“Better Off Ted” a Comedy Ripe for the Times

Americans don’t have a great track record of embracing sophisticated deadpan comedies.

But during depressing economic times, there are two things Americans want to do most (besides feed their families and keep their homes): laugh, and confirm their suspicions that large corporations are evil.

ABC’s new satirical workplace comedy Better Off Ted accomplishes both — which is why it might actually survive.

Created by Victor Fresco (Andy Richter Controls the Universe) Better Off Ted stars Jay Harrington (Private Practice) as Ted, a moral man working in the R&D department of an immoral company, Veridian Dynamics. Out actress Portia de Rossi (Arrested Development) is his morality-free boss, Veronica, Andrea Anders (The Class) is his co-worker and love interest, Linda, and and Malcolm Barrett (My Best Friend’s Girl) and out actor Jonathan Slavin (Race to Witch Mountain) round out the cast as Lem and Phil, respectively, two of the lab’s bickering, disgruntled scientists.

Ted draws from the same awkward-humor well that shows like Arrested Development and The Office do, but is more fast-paced, and more over-the-top, which might help it draw a bigger audience.

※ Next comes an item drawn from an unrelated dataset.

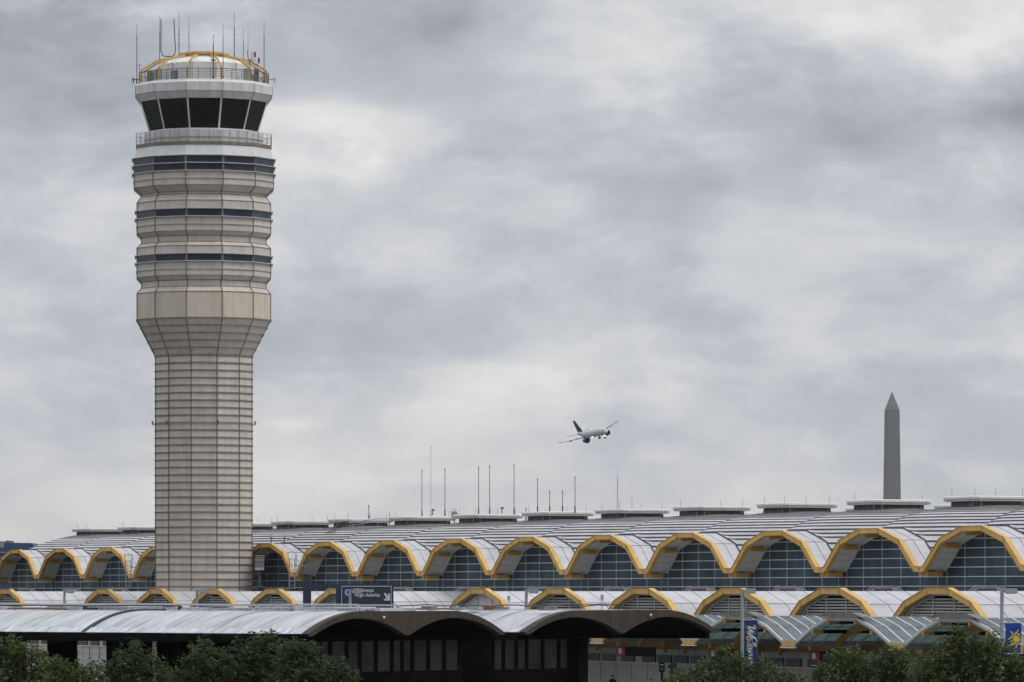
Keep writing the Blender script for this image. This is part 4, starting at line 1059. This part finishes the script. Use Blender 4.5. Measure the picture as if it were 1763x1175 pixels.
STR = [[(0, .78), (.10, .96), (.20, .90), (.20, .55), (.24, .08), (.34, .30), (.52, .86), (.54, .50), (.58, .08), (.70, .38), (.86, .92), (1.02, 1.0)],
       [(.86, .30), (1.00, .42), (1.02, .58), (.92, .60), (.86, .40), (.90, .14), (1.02, .10), (1.14, .26)],
       [(1.12, .24), (1.30, .70), (1.32, 1.0), (1.22, .96), (1.20, .50), (1.22, .14), (1.32, .12), (1.38, .26)],
       [(1.58, .52), (1.50, .58), (1.40, .44), (1.40, .20), (1.50, .10), (1.62, .24)],
       [(1.72, .56), (1.62, .48), (1.62, .18), (1.72, .10), (1.82, .22), (1.82, .48), (1.72, .56), (1.86, .50), (1.92, .54)],
       [(1.94, .56), (1.96, .10), (2.0, .40), (2.08, .56), (2.14, .48), (2.14, .10), (2.20, .42), (2.28, .56), (2.34, .46), (2.34, .12), (2.42, .22)],
       [(2.42, .26), (2.56, .40), (2.58, .54), (2.50, .58), (2.44, .40), (2.48, .14), (2.58, .10), (2.72, .26)]]
m = MB(); L0 = hgt*.92/2.75
for st in STR:
    for (x0, y0), (x1, y1) in zip(st[:-1], st[1:]):
        def PT(x, y): return Vector(((y-.5)*wd*.86+x*.02, -.06, hgt*.92-(x+(y-.3)*.22)*L0))
        p, q = PT(x0, y0), PT(x1, y1); d = (q-p).normalized(); n_ = Vector((d.z, 0, -d.x))*(.055 if abs(y1-y0) > .2 else .03); e_ = d*.02
        m.face([p-n_-e_, q-n_+e_, q+n_+e_, p+n_-e_])
m.build('lettering', 'sign_white', cl)
def sun_design(cl, wd, cx, cz, r, cut):
    r = r*.92; m = MB()
    m.face([Vector((cx+cos(a)*r*.30, -.055, cz+sin(a)*r*.30)) for a in [2*pi*i/14 for i in range(14)]])
    for i in range(15):
        a = 2*pi*i/15+.15; l = r*(.95 if i % 2 else .68); w_ = .075
        p = []
        for f, ww in ((.40, .5), (.6, 1), (.82, .8), (1.0, .05)):
            an = a+.10*sin(f*8+i); p.append((an, f*l, ww*w_))
        Lp = [Vector((cx+cos(an)*q-sin(an)*ww*r*.9, -.055, cz+sin(an)*q+cos(an)*ww*r*.9)) for an, q, ww in p]
        Rp = [Vector((cx+cos(an)*q+sin(an)*ww*r*.9, -.055, cz+sin(an)*q-cos(an)*ww*r*.9)) for an, q, ww in p]
        for s0 in range(3): m.face([Rp[s0], Rp[s0+1], Lp[s0+1], Lp[s0]])
    for v in range(len(m.v)):
        x, y, z = m.v[v]; m.v[v] = (max(-wd/2+.02, min(wd/2-.02, x)), y, z)
    m.build('sun_emblem', 'banner_yellow', cl)
o, cl, wd, hgt = banner(1730.5, 1758, 1073, 1126, LD, 'bright blue banner with a yellow sun on the rightmost lamp', 's')
sun_design(cl, wd, wd*.20, hgt*.48, wd*.74, 0)
o, cl, wd, hgt = banner(911, 934, 1074, 1126, LD, 'blue sun banner partly hidden behind the fascia of the second concrete canopy', 's')
sun_design(cl, wd, 0, hgt*.62, wd*.55, 0)

# ------------------------------------------------------------------ kerbside: information stands, people
DP = -14.0
b = WD(1139.5, 1175, -15); b.z = .14; o = thing('information_stand', b, 'dark sign box with a green display on a post, left of the round-topped one', 'sign'); k = b.y/F
m = MB(); m.tube((0, 0, 0), (0, 0, CH-(1158-HY)*k), .07, n=8); m.build('post', 'black', o)
zc = CH-(1149-HY)*k
m = MB(); m.box((0, 0, zc-.14), (10*k, .2, 17*k)); cs = m.build('case', 'dark_window', o)
mat('green_display', (.04, .16, .12), .5); m = MB(); m.box((0, -.11, zc-.25), (5*k, .02, 4*k)); m.build('display', 'green_display', cs)
m = MB(); m.box((0, -.11, zc), (7*k, .02, 1.2*k)); m.build('title_strip', 'sign_white', cs)
b = WD(1159.5, 1175, -15); b.z = .14; o = thing('ticket_machine', b, 'dark rounded kiosk with a knob on its left side, beside the green display stand', 'kiosk'); k = b.y/F
h = CH-(1144-HY)*k
m = MB(); m.prism([Vector((x*k, 0, z)) for x, z in ((-6, 0), (6, 0), (6, h-.15), (4, h), (-4, h), (-6, h-.15))], (0, .4, 0)); m.build('cabinet', 'sign_navy', o)
m = MB(); m.box((-7.2*k, .15, h-.28), (3*k, .2, .16)); m.build('side_knob', 'black', o)
b = WD(1402, 1175, -15); b.z = .14; o = thing('information_stand', b, 'dark sign box with two pale rows behind the tree, under the third letter B sign', 'sign'); k = b.y/F
zc = CH-(1156-HY)*k
m = MB(); m.tube((0, 0, 0), (0, 0, zc), .07, n=8); m.build('post', 'black', o); m = MB(); m.box((0, 0, zc), (11*k, .2, 16*k)); cs = m.build('case', 'sign_navy', o)
m = MB(); m.box((0, -.11, zc+.2), (9*k, .02, 1.2*k)); m.box((0, -.11, zc), (9*k, .02, 1.0*k)); m.build('text_rows', 'sign_white', cs)

def person(px, ytop, D, lab, facing, cap=False):
    Y = Yat(px, D); H = CH-(ytop-HY)*Y/F-.14; b = Vector(((px-CX)*Y/F, Y, .14)); s = H/1.75
    root = thing('person', b, lab, 'person'); root.rotation_euler = (0, 0, facing)
    V_ = [(0, 0, .95), (0, 0, 1.15), (0, 0, 1.38), (0, 0, 1.50), (0, 0, 1.58), (0, 0, 1.66),
          (.17, 0, 1.40), (.22, .02, 1.14), (.24, -.05, .90), (-.17, 0, 1.40), (-.22, .02, 1.14), (-.24, -.05, .90),
          (.09, 0, .88), (.11, -.04, .50), (.12, .06, .09), (.13, -.08, .03), (-.09, 0, .88), (-.11, .08, .50), (-.12, .16, .09), (-.13, .03, .03),
          (.25, -.08, .82), (-.25, -.08, .82)]
    E2 = [(0, 1), (1, 2), (2, 3), (3, 4), (4, 5), (2, 6), (6, 7), (7, 8), (2, 9), (9, 10), (10, 11), (0, 12), (12, 13), (13, 14), (14, 15), (0, 16), (16, 17), (17, 18), (18, 19), (8, 20), (11, 21)]
    rad = [.15, .135, .16, .06, .085, .088, .07, .05, .036, .07, .05, .036, .095, .065, .045, .04, .095, .065, .045, .04, .035, .035]
    me = bpy.data.meshes.new('body'); me.from_pydata([Vector(v)*s for v in V_], E2, []); me.materials.append(MATS['skin'])
    o = bpy.data.objects.new('body', me); COL.objects.link(o); o.parent = root
    sk = o.modifiers.new('skin', 'SKIN'); 
    for i, r in enumerate(rad): me.skin_vertices[0].data[i].radius = (r*s, r*.85*s)
    me.skin_vertices[0].data[0].use_root = True
    sb = o.modifiers.new('sub', 'SUBSURF'); sb.levels = 2; sb.render_levels = 2
    # fingers, nose and ears
    for hs in (1, -1):
        m = MB(); c = Vector((hs*.25, -.085, .80))*s
        for f, ln in zip((-1.5, -.5, .5, 1.5), (.075, .085, .08, .062)):
            q0 = c+Vector((0, f*.018, 0))*s; q1 = q0+Vector((-hs*.01, -.01, -ln*.6))*s; m.tube(q0, q1, .009*s, .008*s, n=5); m.tube(q1, q1+Vector((-hs*.02, -.008, -ln*.45))*s, .008*s, .006*s, n=5)
        m.tube(c+Vector((0, -.03, .02))*s, c+Vector((-hs*.02, -.055, -.03))*s, .010*s, .008*s, n=5); m.build('hand', 'skin', root)
    m = MB(); m.ball(Vector((0, -.09, 1.63))*s, .018*s, sc=(.8, 1.2, 1.4)); 
    for hs in (1, -1): m.ball(Vector((hs*.085, 0, 1.63))*s, .025*s, sc=(.4, .8, 1.3))
    m.build('face_features', 'skin', root)
    m = MB(); m.ball(Vector((0, .012, 1.672))*s, .097*s, sc=(1, 1.1, .85))
    if cap: m.obox(Vector((0, -.13, 1.68))*s, Vector((.06, 0, 0))*s, Vector((0, .05, -.01))*s, Vector((0, 0, .01))*s)
    m.build('cap' if cap else 'hair', 'cloth_black' if cap else 'hair', root, smooth=True)
    m = MB()
    rings = [(.86, .17, .125), (1.0, .165, .12), (1.18, .18, .125), (1.34, .215, .13), (1.43, .19, .11), (1.49, .08, .08)]
    for (z0, a0, b0_), (z1, a1, b1_) in zip(rings[:-1], rings[1:]):
        for i in range(14):
            t0, t1 = 2*pi*i/14, 2*pi*(i+1)/14
            m.face([Vector((cos(t0)*a0, sin(t0)*b0_, z0))*s, Vector((cos(t1)*a0, sin(t1)*b0_, z0))*s, Vector((cos(t1)*a1, sin(t1)*b1_, z1))*s, Vector((cos(t0)*a1, sin(t0)*b1_, z1))*s])
    for hs in (1, -1): m.tube(Vector((hs*.17, 0, 1.41))*s, Vector((hs*.22, .02, 1.14))*s, .085*s, .065*s, n=10); m.tube(Vector((hs*.22, .02, 1.15))*s, Vector((hs*.24, -.045, .93))*s, .064*s, .05*s, n=10)
    m.build('jacket', 'cloth_black', root, smooth=True)
    m = MB()
    for a, bq, r0, r1 in ((12, 13, .115, .085), (13, 14, .085, .065), (16, 17, .115, .085), (17, 18, .085, .065)): m.tube(Vector(V_[a])*s, Vector(V_[bq])*s, r0*s, r1*s, n=10)
    m.ball(Vector((0, 0, .90))*s, .15*s, sc=(1.1, .85, .8)); m.build('trousers', 'cloth_dark', root, smooth=True)
person(1054.5, 1162, -14, 'person in black wearing a dark cap, standing on the kerb right of the canopy', radians(25), True)
person(1120, 1168.5, -14.5, 'dark-haired person in black, further right on the kerb near the green display', radians(-40))
# parked van glimpsed between the right-hand trees
b = WD(1592, 1175, -21.5); b.z = .004; o = thing('parked_van', b, 'white van top showing between the trees at the bottom right', 'van'); 
m = MB(); prof_ = [(-2.5, .35), (2.5, .35), (2.55, 1.1), (1.75, 1.35), (1.25, 2.05), (-2.2, 2.15), (-2.5, 1.9)]
fx = U; m.prism([fx*x+Z*z-VV*.95 for x, z in prof_], VV*1.9); m.build('body', 'paint', o)
m = MB(); m.prism([fx*x+Z*z-VV*.97 for x, z in ((.3, 1.3), (1.5, 1.3), (1.15, 1.85), (.3, 1.9))], VV*1.94); m.build('window', 'dark_window', o)
for x in (-1.6, 1.6):
    for yv in (-.9, .75): m = MB(); m.tube(fx*x+VV*yv+Z*.35, fx*x+VV*(yv+.2)+Z*.35, .35, n=16); m.build('wheel', 'black', o)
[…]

At Veridian Dynamics — a company that makes everything from food products to bioweapons — employees are used as test subjects, the daycare center is used as a labor pool, and private phone calls are tracked and reported just so employees know the company is watching them.

“Can a company be bitchy?” Linda asks, as millions of Americans who have worked for large corporations shake their head yes. (Linda’s revenge against the company? Stealing creamer.)

Ted asks Linda to create an intentionally uncomfortable chair, cryogenically freezes Phil, and brainstorms ways to weaponize pumpkins. (Why? Because, Veronica informs him, “there’s a country with whom we do business that grows a great deal of pumpkins, who would welcome additional uses for them. As well as cheaper ways to kill their enemies.”)

Ted and Veronica

As always with shows like this, the devil is in the details, the writing, and the timing, and Better Off Ted has all three down almost perfectly — from the fake Veridian Dynamic commercials and Ted’s monologues to the camera, to Veronica dropping in and out to deliver marching orders and Phil and Lem bickering as over minutia like office lunch etiquette and who gets to wear the hazmat suit during a biohazard drill.